* [Objective] Will you quote precisely the lines that run from the top of the material below to the line containing "S.view_settings.exposure = 0;", both ends included?

* [Dataset content]
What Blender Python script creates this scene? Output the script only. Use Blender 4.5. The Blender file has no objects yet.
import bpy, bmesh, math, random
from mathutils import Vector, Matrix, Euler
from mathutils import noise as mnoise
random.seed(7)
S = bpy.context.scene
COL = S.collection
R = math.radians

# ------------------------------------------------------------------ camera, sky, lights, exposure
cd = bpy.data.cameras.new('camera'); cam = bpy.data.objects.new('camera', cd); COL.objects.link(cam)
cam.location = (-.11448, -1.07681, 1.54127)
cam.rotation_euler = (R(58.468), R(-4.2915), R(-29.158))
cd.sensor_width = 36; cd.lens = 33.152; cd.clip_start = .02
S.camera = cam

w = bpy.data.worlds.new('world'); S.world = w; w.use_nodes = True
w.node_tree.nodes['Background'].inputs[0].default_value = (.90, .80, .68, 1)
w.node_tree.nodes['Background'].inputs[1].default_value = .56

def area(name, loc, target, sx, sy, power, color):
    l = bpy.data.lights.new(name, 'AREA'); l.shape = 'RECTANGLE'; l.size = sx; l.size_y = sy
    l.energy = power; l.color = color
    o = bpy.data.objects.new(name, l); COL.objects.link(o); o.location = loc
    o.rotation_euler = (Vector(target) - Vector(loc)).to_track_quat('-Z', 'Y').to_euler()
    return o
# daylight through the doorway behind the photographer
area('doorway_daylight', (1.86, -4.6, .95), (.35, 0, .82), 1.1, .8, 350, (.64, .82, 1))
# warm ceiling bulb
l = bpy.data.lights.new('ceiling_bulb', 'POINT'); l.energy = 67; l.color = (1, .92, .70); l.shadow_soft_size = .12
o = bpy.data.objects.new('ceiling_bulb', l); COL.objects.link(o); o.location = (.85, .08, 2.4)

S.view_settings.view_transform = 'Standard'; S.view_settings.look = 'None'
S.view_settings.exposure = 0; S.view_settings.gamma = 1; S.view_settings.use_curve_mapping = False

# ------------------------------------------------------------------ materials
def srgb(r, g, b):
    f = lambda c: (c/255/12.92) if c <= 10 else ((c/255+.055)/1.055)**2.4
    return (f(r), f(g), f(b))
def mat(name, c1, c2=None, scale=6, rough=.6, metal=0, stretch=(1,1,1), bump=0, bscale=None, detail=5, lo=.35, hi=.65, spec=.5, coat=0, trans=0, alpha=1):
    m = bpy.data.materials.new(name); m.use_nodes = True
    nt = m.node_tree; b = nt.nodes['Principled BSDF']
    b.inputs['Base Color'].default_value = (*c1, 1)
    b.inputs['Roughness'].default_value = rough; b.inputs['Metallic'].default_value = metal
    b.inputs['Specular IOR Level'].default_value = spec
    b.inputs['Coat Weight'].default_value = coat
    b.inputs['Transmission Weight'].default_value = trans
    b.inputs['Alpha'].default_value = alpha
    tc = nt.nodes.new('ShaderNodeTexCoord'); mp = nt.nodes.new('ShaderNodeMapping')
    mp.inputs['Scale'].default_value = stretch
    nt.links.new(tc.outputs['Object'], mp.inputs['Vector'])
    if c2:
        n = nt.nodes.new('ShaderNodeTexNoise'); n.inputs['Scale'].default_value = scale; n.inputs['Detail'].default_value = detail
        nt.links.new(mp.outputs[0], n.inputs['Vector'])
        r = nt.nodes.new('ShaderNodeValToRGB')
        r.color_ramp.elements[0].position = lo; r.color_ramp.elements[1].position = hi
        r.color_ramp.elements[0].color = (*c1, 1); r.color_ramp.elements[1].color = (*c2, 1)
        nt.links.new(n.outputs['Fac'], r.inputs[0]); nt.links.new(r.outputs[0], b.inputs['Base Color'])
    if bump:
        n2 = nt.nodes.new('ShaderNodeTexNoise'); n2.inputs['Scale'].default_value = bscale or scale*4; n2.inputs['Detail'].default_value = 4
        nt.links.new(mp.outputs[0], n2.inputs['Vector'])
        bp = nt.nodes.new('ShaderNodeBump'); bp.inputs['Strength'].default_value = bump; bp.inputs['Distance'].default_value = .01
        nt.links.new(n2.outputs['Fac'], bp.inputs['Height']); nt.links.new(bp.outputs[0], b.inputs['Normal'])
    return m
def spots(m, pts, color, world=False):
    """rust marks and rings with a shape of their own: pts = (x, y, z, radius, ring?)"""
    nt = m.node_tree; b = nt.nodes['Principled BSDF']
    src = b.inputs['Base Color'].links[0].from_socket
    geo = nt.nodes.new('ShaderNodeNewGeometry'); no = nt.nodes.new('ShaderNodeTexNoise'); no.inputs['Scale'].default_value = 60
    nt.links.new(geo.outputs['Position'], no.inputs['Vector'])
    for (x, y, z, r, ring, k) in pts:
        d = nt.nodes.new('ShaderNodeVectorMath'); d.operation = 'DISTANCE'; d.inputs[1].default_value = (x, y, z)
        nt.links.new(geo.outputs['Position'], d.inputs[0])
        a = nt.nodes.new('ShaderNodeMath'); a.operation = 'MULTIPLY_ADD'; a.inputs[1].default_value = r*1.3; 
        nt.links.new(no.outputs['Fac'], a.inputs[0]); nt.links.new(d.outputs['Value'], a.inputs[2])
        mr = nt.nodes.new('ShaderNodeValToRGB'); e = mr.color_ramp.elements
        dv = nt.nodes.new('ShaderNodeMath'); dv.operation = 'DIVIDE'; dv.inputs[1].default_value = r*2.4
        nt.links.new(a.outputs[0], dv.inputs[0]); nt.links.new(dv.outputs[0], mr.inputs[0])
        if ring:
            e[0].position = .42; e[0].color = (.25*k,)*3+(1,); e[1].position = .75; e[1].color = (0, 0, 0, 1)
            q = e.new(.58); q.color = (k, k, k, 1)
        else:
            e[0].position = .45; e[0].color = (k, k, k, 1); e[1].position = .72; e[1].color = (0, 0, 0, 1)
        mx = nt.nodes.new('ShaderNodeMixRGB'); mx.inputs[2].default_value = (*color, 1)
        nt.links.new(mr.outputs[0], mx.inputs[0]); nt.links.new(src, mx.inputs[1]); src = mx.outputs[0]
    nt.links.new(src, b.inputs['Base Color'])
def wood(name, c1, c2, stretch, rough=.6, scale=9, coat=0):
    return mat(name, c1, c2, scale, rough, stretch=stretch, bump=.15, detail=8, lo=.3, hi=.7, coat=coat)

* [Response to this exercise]
What Blender Python script creates this scene? Output the script only. Use Blender 4.5. The Blender file has no objects yet.
import bpy, bmesh, math, random
from mathutils import Vector, Matrix, Euler
from mathutils import noise as mnoise
random.seed(7)
S = bpy.context.scene
COL = S.collection
R = math.radians

# ------------------------------------------------------------------ camera, sky, lights, exposure
cd = bpy.data.cameras.new('camera'); cam = bpy.data.objects.new('camera', cd); COL.objects.link(cam)
cam.location = (-.11448, -1.07681, 1.54127)
cam.rotation_euler = (R(58.468), R(-4.2915), R(-29.158))
cd.sensor_width = 36; cd.lens = 33.152; cd.clip_start = .02
S.camera = cam

w = bpy.data.worlds.new('world'); S.world = w; w.use_nodes = True
w.node_tree.nodes['Background'].inputs[0].default_value = (.90, .80, .68, 1)
w.node_tree.nodes['Background'].inputs[1].default_value = .56

def area(name, loc, target, sx, sy, power, color):
    l = bpy.data.lights.new(name, 'AREA'); l.shape = 'RECTANGLE'; l.size = sx; l.size_y = sy
    l.energy = power; l.color = color
    o = bpy.data.objects.new(name, l); COL.objects.link(o); o.location = loc
    o.rotation_euler = (Vector(target) - Vector(loc)).to_track_quat('-Z', 'Y').to_euler()
    return o
# daylight through the doorway behind the photographer
area('doorway_daylight', (1.86, -4.6, .95), (.35, 0, .82), 1.1, .8, 350, (.64, .82, 1))
# warm ceiling bulb
l = bpy.data.lights.new('ceiling_bulb', 'POINT'); l.energy = 67; l.color = (1, .92, .70); l.shadow_soft_size = .12
o = bpy.data.objects.new('ceiling_bulb', l); COL.objects.link(o); o.location = (.85, .08, 2.4)

S.view_settings.view_transform = 'Standard'; S.view_settings.look = 'None'
S.view_settings.exposure = 0; S.view_settings.gamma = 1; S.view_settings.use_curve_mapping = False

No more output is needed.